Du côté de l’uchronie
La Seconde vie d’Eva Braun, de Grégor Péan, démarre19 avril 1945, Berlin. L'Armée rouge marche sur la capitale allemande. Adolf Hitler, Eva Braun et d'autres fidèles de la dernière heure sont réfugiés dans leur bunker. La fin de règne approche. Hitler a déjà planifié son suicide, mais doit-il emporter avec lui sa compagne de toujours, qu’il vient d’épouser, l’optimiste, naïve, et ingénue Eva ? Le Führer prend la décision de sacrifier à la place un sosie de sa femme, récupérée dans la capitale et qui ne se doute de rien, tandis que la véritable Eva est discrètement emmenée vers le Berghof, ultime refuge dans la débâcle. Seulement rien ne se passe comme prévu… Mettant en parallèle le destin d’Eva Braun et celui de Natacha Petrovna, traductrice dans l’armée soviétique, les deux femmes finissant par se rencontrer, Péan (gageons qu’il s’agit d’un pseudonyme) a pris l’uchronie par le petit bout de la lorgnette, ne changeant rien à l’Histoire dans ses grandes lignes, pour simplement en traiter un détail, concernant une femme qu’il réussit à rendre sympathique. Pourquoi pas, même si on peut regretter que, sur une période ayant donné lieu à tant d’interprétation, il en soit resté de l’anecdotique, desservi par un style parfois négligé. Intéressant néanmoins. (Robert Laffont).
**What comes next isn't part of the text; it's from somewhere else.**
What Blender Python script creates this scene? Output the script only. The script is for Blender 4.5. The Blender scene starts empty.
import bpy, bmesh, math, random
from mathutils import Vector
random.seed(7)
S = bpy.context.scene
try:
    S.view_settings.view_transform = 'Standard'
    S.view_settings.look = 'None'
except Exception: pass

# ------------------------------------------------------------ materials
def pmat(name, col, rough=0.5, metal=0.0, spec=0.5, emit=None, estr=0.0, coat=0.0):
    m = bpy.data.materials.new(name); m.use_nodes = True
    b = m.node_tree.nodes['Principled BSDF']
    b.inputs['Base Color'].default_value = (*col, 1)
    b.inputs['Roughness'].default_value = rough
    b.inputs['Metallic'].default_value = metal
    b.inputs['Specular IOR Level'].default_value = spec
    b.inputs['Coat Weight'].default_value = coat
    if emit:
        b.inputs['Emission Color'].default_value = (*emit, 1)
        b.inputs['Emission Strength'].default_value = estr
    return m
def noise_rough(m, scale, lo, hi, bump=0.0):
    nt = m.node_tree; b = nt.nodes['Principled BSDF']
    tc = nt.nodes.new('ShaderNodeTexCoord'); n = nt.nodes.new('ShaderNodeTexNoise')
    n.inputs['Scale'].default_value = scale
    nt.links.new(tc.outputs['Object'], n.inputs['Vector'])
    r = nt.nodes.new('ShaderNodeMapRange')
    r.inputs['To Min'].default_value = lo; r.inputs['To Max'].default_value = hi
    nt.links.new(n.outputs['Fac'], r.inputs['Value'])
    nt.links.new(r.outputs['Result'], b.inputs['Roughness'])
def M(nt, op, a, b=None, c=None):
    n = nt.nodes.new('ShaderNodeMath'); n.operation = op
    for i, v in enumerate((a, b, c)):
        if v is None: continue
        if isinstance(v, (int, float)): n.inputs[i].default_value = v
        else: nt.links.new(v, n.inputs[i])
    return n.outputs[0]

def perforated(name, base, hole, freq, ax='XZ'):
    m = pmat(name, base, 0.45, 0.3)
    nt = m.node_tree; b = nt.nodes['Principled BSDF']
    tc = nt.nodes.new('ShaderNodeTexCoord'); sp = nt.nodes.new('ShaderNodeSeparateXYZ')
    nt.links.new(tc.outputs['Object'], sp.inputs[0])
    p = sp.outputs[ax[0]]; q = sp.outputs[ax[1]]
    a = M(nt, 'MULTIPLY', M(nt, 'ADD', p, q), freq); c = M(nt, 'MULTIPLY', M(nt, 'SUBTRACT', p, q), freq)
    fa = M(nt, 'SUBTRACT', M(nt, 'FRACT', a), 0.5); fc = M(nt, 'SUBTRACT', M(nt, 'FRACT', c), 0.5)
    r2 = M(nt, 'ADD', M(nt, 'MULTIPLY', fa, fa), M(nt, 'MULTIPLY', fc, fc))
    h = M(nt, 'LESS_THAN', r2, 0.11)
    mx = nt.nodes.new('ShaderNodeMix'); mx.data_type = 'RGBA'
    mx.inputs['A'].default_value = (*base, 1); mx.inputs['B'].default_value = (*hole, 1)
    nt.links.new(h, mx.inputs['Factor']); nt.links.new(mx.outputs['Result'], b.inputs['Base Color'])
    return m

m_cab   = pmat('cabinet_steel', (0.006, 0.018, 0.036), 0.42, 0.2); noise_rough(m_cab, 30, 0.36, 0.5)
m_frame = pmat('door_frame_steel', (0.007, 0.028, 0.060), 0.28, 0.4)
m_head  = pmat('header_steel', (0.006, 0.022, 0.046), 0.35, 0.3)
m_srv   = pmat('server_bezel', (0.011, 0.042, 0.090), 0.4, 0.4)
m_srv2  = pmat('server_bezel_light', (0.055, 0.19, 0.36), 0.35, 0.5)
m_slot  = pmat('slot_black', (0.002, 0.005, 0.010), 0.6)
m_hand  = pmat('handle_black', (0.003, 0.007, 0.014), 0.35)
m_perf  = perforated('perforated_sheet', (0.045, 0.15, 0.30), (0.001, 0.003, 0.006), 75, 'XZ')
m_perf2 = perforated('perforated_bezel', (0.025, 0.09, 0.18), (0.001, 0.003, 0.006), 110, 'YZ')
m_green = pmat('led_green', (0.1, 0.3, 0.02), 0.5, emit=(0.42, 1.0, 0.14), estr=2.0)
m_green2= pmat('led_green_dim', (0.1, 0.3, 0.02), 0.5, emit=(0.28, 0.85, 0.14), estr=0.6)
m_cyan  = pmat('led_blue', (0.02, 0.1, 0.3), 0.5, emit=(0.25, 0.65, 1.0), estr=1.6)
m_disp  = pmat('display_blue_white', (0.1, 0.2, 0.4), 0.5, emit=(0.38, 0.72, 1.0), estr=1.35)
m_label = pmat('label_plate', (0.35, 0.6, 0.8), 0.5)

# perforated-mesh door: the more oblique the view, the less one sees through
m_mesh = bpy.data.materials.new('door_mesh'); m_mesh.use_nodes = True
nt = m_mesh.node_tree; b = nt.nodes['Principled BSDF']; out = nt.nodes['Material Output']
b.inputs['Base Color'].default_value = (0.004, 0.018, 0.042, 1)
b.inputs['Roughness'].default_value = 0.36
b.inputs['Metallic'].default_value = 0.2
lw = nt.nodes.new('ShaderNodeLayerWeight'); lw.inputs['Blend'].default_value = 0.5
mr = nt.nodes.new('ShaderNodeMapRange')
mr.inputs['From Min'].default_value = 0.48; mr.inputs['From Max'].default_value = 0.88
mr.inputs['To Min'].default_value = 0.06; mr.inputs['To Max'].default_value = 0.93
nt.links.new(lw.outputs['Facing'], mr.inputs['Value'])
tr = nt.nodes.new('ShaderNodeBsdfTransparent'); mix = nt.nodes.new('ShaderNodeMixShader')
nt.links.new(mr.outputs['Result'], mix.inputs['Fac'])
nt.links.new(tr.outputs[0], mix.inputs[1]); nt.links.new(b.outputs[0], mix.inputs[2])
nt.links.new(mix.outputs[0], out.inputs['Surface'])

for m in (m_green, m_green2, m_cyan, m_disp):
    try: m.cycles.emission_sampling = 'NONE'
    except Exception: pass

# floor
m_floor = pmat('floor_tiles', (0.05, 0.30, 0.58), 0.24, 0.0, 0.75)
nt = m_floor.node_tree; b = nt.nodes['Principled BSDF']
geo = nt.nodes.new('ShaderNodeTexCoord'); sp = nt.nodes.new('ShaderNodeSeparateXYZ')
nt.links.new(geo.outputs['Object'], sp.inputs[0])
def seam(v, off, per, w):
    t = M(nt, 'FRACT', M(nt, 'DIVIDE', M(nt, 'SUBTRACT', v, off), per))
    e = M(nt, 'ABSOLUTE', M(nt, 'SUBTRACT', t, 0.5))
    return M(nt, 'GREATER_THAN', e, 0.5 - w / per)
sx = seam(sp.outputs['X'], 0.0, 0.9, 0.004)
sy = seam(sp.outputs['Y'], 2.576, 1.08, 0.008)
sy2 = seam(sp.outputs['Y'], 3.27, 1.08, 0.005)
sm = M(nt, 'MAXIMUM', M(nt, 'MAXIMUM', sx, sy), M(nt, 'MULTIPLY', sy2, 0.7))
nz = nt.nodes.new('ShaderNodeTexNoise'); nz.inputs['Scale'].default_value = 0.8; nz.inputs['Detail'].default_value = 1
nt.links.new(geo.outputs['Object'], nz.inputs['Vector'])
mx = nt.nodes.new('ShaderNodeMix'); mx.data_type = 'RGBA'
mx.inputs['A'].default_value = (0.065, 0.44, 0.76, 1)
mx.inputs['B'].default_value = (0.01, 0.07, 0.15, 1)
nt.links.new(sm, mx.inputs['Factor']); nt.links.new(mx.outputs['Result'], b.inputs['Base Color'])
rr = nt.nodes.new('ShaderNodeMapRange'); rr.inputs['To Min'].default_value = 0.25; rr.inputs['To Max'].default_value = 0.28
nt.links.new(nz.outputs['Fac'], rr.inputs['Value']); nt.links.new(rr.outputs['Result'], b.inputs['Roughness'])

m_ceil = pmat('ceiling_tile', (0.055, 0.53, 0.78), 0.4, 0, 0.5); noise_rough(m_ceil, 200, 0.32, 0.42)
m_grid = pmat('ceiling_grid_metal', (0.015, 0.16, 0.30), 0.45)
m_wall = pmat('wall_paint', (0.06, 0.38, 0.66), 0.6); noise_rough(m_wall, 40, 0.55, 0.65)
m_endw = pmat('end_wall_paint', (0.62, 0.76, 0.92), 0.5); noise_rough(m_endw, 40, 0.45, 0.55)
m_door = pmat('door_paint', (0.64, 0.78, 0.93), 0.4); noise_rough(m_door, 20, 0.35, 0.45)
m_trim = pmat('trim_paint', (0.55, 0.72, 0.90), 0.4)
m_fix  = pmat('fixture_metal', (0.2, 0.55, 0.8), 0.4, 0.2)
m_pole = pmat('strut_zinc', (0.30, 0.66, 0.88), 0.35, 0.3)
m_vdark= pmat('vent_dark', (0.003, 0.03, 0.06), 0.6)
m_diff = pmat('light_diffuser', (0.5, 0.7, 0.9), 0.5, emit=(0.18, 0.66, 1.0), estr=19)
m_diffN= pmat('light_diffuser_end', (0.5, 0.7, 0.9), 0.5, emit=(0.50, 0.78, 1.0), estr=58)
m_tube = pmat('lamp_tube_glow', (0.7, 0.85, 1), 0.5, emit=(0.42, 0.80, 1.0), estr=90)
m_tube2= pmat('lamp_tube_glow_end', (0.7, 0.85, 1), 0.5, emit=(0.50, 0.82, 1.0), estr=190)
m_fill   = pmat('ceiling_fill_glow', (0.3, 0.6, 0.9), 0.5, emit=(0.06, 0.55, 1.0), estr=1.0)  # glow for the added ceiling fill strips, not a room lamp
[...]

Un peu de Fantasy pour finir…
«J’avais sept ans lorsque les insurgés ont renversé l’Empire, lorsqu’un vent de liberté et d’espoir a secoué jusqu’aux tréfonds de notre trop vieux monde. Je sais, aujourd’hui, que le drame était déjà là, en germe, Italie, XIVe siècle». Voilà qui introduit Les Révoltés de Bohen, second tome de la saga des Seigneurs de Bohen où, lors d’une sanglante bataille, un jeune mercenaire au service de l’armée de Sienne est abandonné en territoire ennemi avec deux autres survivants de sa compagnie. Avec le deuxième tome de ce cycle de fantasy épique aux accents féministes, Estelle Faye continue l’exploration d’un univers foisonnant autant qu’envoûtant (Folio SF).
Diplômée de la Femis et de la Sorbonne, Estelle Faye a été comédienne, metteuse en scène, et a dirigé sa propre troupe de théâtre. Elle scénarise et réalise des courts-métrages – le dernier en date, Tout ce qui grouille sous la mer..., a obtenu 13 prix en festivals. Aujourd’hui, elle se consacre avant tout à l’écriture. Ses romans et nouvelles ont remporté plus de quinze prix littéraires, ce qui valait bien cette première introduction dans notre lettre hebdo.